SHORT EXERCISE: Tally the lines holding the word "lean" and state the count by itself.

━━━━━ DATASET SECTION ━━━━━

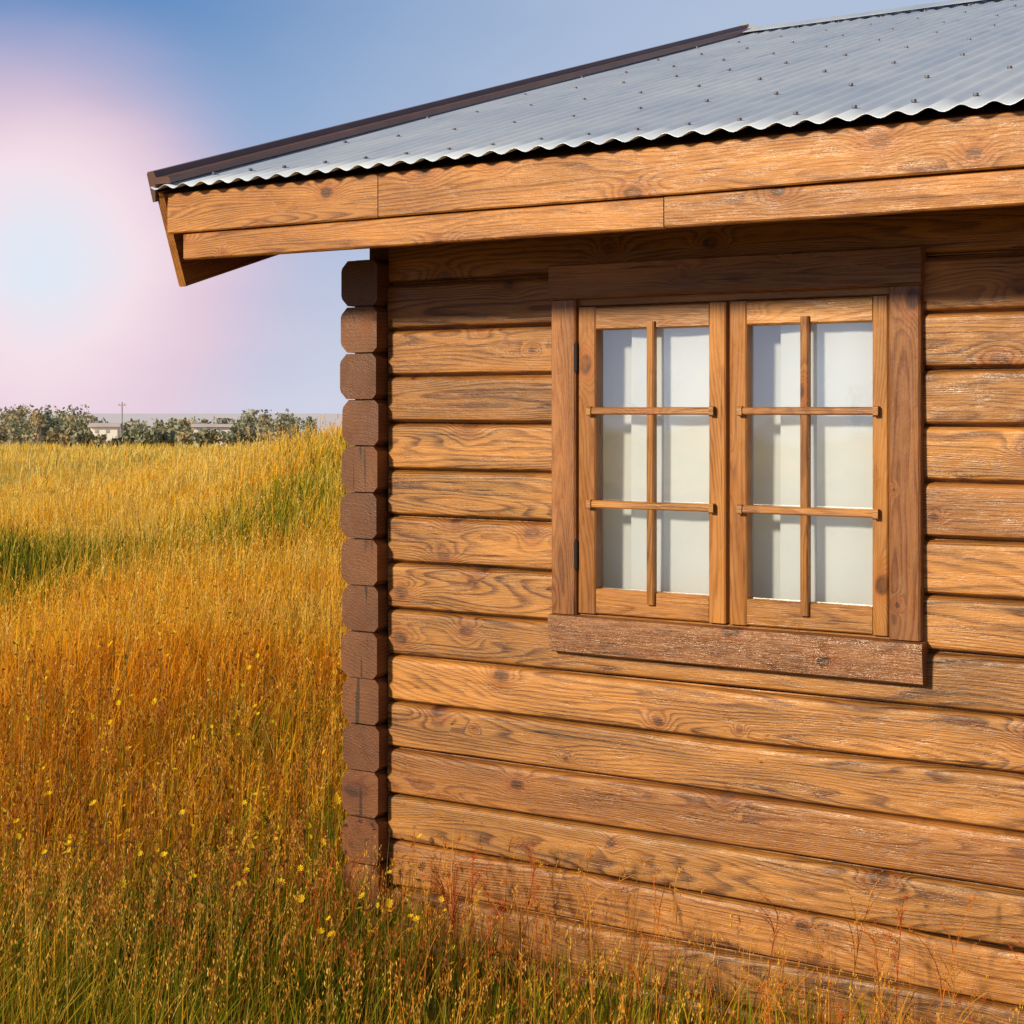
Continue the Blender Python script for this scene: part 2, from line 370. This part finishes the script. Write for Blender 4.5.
# ---------------- grass
def fbm(x,y,sc,seed):
    r=np.random.default_rng(seed); o=0
    for i in range(9):
        a=r.random()*6.28; f=sc*(1+r.random()*2.2); o=o+np.sin((x*np.cos(a)+y*np.sin(a))*f+r.random()*6.28)
    return o/4.0
def attr_mesh(name,V,F_sizes,F_idx,cols,mat):
    me=bpy.data.meshes.new(name)
    me.vertices.add(len(V)); me.vertices.foreach_set('co',V.astype(np.float32).ravel())
    me.loops.add(len(F_idx)); me.loops.foreach_set('vertex_index',F_idx.astype(np.int32))
    me.polygons.add(len(F_sizes)); st=np.concatenate([[0],np.cumsum(F_sizes)[:-1]])
    me.polygons.foreach_set('loop_start',st.astype(np.int32)); 
    try: me.polygons.foreach_set('loop_total',F_sizes.astype(np.int32))
    except Exception: pass
    me.update(calc_edges=True)
    a=me.attributes.new('col','FLOAT_COLOR','POINT'); a.data.foreach_set('color',np.hstack([np.clip(cols,0,.97),np.ones((len(cols),1))]).astype(np.float32).ravel())
    me.materials.append(mat); me.validate()
    ob=bpy.data.objects.new(name,me); scene.collection.objects.link(ob); return ob
def leafmat(name,tr=.35):
    m,t,b,o=newmat(name); t.n.remove(b)
    at=t.new('ShaderNodeAttribute',attribute_name='col').outputs['Color']
    df=t.new('ShaderNodeBsdfDiffuse'); t.put(df.inputs[0],at)
    tl=t.new('ShaderNodeBsdfTranslucent'); t.put(tl.inputs[0],at)
    mx=t.new('ShaderNodeMixShader'); mx.inputs[0].default_value=tr
    t.l.new(df.outputs[0],mx.inputs[1]); t.l.new(tl.outputs[0],mx.inputs[2]); t.l.new(mx.outputs[0],o.inputs[0]); return m
M_grass=leafmat('grass_blades',.42); M_flow=leafmat('flower_parts',.2)
def blades(x,y,z,h,w,th,lean,ld,col,segs):
    n=len(x); ts=np.linspace(0,1,segs+1)
    V=np.zeros((n,2*segs+1,3)); C=np.zeros((n,2*segs+1,3))
    wx=np.cos(th)*w*.5; wy=np.sin(th)*w*.5
    for i,tt in enumerate(ts):
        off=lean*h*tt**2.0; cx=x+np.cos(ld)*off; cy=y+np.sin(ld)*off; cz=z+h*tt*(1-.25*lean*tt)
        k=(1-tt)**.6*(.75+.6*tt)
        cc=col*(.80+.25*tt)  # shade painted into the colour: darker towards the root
        if i<segs:
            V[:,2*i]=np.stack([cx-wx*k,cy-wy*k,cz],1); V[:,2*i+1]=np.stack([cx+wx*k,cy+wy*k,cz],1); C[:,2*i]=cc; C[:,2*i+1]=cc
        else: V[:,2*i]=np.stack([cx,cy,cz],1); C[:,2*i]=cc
    nv=2*segs+1; base=(np.arange(n)*nv)[:,None]
    pat=[]; ps=[]
    for i in range(segs-1): pat+=[2*i,2*i+1,2*i+3,2*i+2]; ps.append(4)
    i=segs-1; pat+=[2*i,2*i+1,2*i+2]; ps.append(3)
    F=(base+np.array(pat)[None]).ravel(); sz=np.tile(np.array(ps),n)
    return V.reshape(-1,3),C.reshape(-1,3),F,sz
def merge(name,parts,mat):
    off=0;Vs=[];Cs=[];Fs=[];Ss=[]
    for V,C,F,sz in parts: Vs.append(V);Cs.append(C);Fs.append(F+off);Ss.append(sz);off+=len(V)
    return attr_mesh(name,np.vstack(Vs),np.concatenate(Ss),np.concatenate(Fs),np.vstack(Cs),mat)
def sample(n,d0,d1,t0,t1):
    D=np.exp(rng.uniform(np.log(d0),np.log(d1),n)); x=D*rng.uniform(t0,t1,n)
    lx,ly=to_local(x,D)
    k=~((lx>-.16)&(lx<LEN+.16)&(ly>-.05)&(ly<DEP+.2))
    k&=~((lx>-.16)&(ly>DEP)&(rng.random(n)<.8))
    return x[k],D[k]
GOLD=np.array([.97,.58,.040]);ORG=np.array([.97,.41,.020]);STRAW=np.array([.97,.74,.22]);GREEN=np.array([.25,.31,.022]);OLIVE=np.array([.52,.45,.033]);DK=np.array([.07,.11,.012]);BRN=np.array([.42,.17,.03])
def greenness(x,y):
    g=.20+.22*fbm(x,y,.5,3)+.18*fbm(x,y,2.2,5)
    g+=1.1*gauss(x,y,-4.3,12.8,.8,1.7)+.8*gauss(x,y,-2.6,19,.8,4)-.5*gauss(x,y,-5,22,2.5,4)
    g+=.42*np.clip((6.6-y)/1.8,0,1)-.25*gauss(x,y,-2.2,9,2.5,2.5)
    g-=.2*np.clip((y-24)/20,0,1)
    return g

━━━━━

ANSWER IN FULL: 2